Solving real-world problems
This is why the Faculty of EUC places such a huge emphasis on experiential learning opportunities, which help students to deepen their learning and develop important professional and life skills, such as communication, problem-solving, critical thinking, collaboration, and civic engagement.
“Experiential education is really the foundation of preparing students for the real world,” says Sammy. “Most of our courses have an experiential education opportunity — from guest speakers to real-life case studies to workshops, field trips, research opportunities, work placements, and internships.” The Faculty of EUC also includes several living labs, such as the Ecological Footprint Initiative and the Maloca Community Garden, as well as its Las Nubes EcoCampus in Costa Rica. From the classroom to the workplace to the community, educational education enhances students’ learning with real-world, hands-on learning opportunities.
Creating positive change
Beyond cultivating the next generation of changemakers through its graduates, YorkU is encouraging and empowering all individuals to take action in righting the future for a more sustainable world.

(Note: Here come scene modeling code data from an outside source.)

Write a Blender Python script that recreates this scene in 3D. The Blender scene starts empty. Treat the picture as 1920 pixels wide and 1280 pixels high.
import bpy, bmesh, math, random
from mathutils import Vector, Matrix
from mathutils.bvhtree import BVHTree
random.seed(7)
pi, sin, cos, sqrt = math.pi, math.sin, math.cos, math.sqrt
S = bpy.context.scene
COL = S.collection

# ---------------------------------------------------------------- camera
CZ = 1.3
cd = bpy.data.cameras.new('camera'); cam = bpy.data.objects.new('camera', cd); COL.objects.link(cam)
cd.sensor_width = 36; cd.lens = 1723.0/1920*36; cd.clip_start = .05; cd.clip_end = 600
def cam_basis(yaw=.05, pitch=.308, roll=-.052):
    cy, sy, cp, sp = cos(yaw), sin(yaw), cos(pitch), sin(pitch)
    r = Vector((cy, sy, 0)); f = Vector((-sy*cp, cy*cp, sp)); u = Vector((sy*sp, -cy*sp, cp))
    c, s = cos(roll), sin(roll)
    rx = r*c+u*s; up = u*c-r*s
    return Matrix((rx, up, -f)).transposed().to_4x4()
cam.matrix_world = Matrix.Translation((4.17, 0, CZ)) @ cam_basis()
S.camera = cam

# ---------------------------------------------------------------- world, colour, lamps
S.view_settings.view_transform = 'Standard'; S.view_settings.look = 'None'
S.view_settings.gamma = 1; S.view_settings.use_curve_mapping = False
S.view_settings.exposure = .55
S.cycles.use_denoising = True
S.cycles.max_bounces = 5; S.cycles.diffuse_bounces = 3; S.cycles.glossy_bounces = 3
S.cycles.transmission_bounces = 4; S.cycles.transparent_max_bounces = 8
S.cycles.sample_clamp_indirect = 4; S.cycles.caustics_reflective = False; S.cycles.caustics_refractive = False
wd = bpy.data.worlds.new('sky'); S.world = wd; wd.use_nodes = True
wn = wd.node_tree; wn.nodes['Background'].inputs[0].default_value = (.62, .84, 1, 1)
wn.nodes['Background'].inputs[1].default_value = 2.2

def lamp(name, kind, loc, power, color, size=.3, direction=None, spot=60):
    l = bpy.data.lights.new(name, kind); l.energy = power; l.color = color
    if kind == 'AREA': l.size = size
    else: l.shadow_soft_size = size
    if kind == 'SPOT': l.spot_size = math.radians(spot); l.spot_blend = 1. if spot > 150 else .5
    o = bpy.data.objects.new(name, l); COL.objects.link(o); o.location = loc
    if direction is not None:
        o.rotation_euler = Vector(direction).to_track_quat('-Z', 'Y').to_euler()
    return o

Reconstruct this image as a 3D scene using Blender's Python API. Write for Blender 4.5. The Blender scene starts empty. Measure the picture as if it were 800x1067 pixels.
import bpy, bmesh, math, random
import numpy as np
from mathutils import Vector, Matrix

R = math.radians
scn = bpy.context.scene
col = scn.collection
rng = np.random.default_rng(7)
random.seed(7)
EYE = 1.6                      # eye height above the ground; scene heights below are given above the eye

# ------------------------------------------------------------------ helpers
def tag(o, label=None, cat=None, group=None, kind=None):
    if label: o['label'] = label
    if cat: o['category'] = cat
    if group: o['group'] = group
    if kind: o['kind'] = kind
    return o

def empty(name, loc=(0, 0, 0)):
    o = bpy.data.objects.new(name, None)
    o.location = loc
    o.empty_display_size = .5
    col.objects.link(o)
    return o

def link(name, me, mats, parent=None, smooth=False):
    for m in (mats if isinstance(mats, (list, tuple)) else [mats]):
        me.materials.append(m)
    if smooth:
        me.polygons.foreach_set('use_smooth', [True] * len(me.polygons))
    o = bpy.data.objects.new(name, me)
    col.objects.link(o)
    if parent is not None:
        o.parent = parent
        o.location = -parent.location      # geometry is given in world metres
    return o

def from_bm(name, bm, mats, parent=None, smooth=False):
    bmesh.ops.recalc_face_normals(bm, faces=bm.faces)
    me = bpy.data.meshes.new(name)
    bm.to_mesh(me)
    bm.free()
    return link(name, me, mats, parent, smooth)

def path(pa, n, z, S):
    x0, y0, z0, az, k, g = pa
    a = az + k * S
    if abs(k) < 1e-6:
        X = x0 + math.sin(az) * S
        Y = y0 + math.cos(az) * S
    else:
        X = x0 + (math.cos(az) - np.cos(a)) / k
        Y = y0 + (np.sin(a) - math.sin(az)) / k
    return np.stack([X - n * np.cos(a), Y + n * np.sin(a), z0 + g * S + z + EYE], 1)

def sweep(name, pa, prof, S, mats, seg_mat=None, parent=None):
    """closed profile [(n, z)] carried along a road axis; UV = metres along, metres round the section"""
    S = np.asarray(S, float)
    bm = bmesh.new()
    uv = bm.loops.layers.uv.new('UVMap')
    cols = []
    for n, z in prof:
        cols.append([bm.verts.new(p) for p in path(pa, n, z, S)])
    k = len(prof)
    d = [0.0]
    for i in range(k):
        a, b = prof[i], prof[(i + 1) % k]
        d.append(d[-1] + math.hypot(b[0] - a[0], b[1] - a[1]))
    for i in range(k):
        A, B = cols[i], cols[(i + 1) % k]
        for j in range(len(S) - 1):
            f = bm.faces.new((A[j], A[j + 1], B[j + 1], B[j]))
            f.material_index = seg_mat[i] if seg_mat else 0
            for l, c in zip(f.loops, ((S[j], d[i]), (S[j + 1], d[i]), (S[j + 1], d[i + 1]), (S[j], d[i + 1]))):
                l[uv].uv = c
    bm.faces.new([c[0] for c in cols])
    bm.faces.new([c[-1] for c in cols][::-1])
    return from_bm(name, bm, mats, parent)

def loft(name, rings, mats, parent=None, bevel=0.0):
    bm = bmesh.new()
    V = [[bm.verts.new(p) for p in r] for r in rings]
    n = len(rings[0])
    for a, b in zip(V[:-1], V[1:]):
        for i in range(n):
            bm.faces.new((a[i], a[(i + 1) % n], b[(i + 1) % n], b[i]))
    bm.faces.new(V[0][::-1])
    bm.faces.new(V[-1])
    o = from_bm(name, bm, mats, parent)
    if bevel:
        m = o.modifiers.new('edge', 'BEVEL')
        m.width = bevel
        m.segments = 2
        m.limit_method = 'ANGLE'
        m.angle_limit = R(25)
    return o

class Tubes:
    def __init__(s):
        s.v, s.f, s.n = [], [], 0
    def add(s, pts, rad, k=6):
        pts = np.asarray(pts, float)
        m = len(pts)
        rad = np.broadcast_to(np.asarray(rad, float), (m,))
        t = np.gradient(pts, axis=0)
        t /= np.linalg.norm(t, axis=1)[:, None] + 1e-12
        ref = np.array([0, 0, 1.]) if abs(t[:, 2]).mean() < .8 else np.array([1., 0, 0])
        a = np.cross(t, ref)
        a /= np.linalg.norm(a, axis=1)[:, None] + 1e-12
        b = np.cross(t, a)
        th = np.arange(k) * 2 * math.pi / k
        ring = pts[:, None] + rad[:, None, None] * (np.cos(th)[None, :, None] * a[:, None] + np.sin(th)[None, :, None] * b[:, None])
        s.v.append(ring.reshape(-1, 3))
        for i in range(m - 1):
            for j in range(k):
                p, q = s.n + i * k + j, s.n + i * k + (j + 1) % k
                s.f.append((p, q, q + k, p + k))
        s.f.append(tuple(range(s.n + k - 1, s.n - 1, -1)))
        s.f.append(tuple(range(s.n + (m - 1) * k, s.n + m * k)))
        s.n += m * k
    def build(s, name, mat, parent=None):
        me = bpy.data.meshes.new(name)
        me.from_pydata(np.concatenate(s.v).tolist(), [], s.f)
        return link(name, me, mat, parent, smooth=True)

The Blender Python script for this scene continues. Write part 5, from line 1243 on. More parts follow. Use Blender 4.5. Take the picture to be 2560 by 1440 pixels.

The school’s new Microlecture Series in Sustainable Living offers faculty, staff, students, and members of the public the opportunity to learn about sustainability from six of York’s world-renowned experts.
“You can access the microlectures online for free and you can complete the whole series in less than an hour,” says Brand Correa, “The microlectures explain some of the main environmental challenges that we’re facing and ask viewers to commit to put their learnings into practice. At the end, you’ll receive a Sustainable Living Ambassador digital badge.”
Because if there’s one thing the Faculty of EUC exemplifies, it’s that we can all be part of creating positive change in the world.